Your colleagues or employees have most likely never given any thought to the phone system and services that help to run your business communications. They most likely do not approach their phone on a daily basis with a sense of wonder, regarding its possibilities and functioning. The average business phone user sees the phone on the desk as a formulaic tool, they pick it up, dial a number, and leave a voice mail. For them, the new phone system is a not going to be an essential change to their quality and efficiency of work, nor will saving money or removing the company from the proprietary system and ownership paradigm cross their minds. For them, the expected phone system is one in which they pick up the phone, dial, and leave a voice mail. For new business phone system decision makers, the system can hold much more potential and meaning.
From the advances of 2011, 2012 is promising to provide a lot more in potential system capabilities paired with savings. The features driving phone systems and services right now are based off of Session Initiation Protocol, or SIP. The available features for communications include desktop assistants with internal IM Chat, click-to-dial integration, and video communications. Systems now also allow companies to connect with clients at lower costs, SIP trunks providers, skype integration, and CRM integration.
With a large number of new options being placed on the table for discussion, two over-arching opportunities to drive decisions are System as a Service, removing the proprietary hassle of traditional business systems, and Open Platform systems, which avoid the nickle and dime license structure for features.
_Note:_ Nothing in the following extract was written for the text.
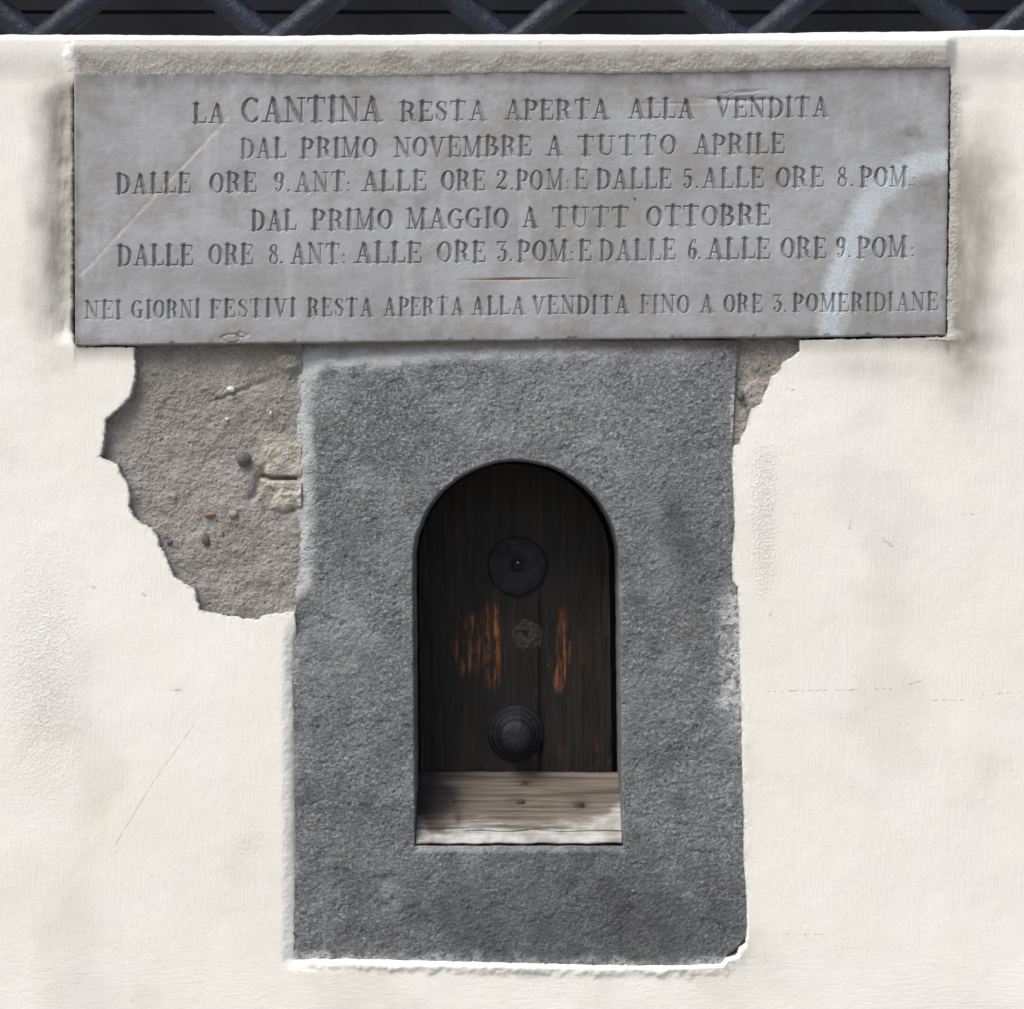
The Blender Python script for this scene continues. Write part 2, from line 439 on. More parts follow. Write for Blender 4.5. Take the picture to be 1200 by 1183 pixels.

Business phone systems are now changing at the same rates as computers and infrastructures.
System as a Service allows companies the flexibility to upgrade without the issues of major reinvestment or recycling:
- systems engineer training
- talent acquisition for system management
- new hardware (phones & infrastructure)
- new software
Open Platforms, based upon open standards, promise much of the same advantages for flexibility and a few more for growth:
- reduced user training
- add and drop any brand of hardware
- reduced licensing requirements
- remote extensions promote work-life balance
The reduced training comes from users being able to keep their phone across upgrades and open platforms. There is no need to buy new hardware but organizations also have the ability to add any brand of hardware, so the CEO in HQ can have video with the CFO at his summer home. Not to forget the cost savings from reducing cell minutes in that scenario. Open Platforms have less complicated licensing issues, many offering robust out of the box capabilities for a set number of concurrent users.